Pomors’ Calendars May Help Predict Climate Change


Photo: Arctic Russia

The Pomors were the most skilled meteorologists in the Arctic during the 17th – 19th centuries, scientists say

The Clean Arctic - Vostok-77 expedition participants plan to read and decipher all icons of the Pomors’ calendar. Then, the scientists will compare them with modern climate observations, the expedition's press office told TASS.

The Pomors’ calendar is an outstanding example of Russian medieval science. The Pomors marked all the days of the year on a wooden or bone bar, making notches along its edges. They also marked holidays and annual astronomical and natural phenomena with special icons, the expedition's scientific director said.

According to the expedition participants, several dozen different Pomors’ calendars have been preserved. However, the scientists still can't understand some of their icons.

The scientists believe that a complete analysis of the Pomors' weather signs, calendar-related proverbs, and sayings may clarify the meaning of those icons.

The scientists emphasized that the Pomors were the most skilled meteorologists in the Arctic during the 17th – 19th centuries. The Mezen Pomors, who live in the northeast of the Arkhangelsk region, Russia, have preserved a lot of weather signs that worked from the 18th century through the 20th century. A team of experts will compare those signs with the current climatic situation.

Our task is to establish the most accurate timing of snowfall and melting, the beginning of ice drift on the Mezen River […]. These data are top important for comparing climate indicators and for making climate change models for the Arctic, the scientist said.

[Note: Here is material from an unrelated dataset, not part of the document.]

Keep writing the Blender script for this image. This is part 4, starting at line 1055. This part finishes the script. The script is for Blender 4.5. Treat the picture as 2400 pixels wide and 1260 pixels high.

About Clean Arctic - Vostok-77 expedition

The Clean Arctic - Vostok-77 expedition includes more than 700 representatives from 20 institutes of the Russian Academy of Sciences and higher education institutions as well as the Russian Geographical Society volunteers. It will last one year and end on the Kamchatka Peninsula. During the expedition, participants will conduct 200 studies on routes that will be as long as 12,000 km.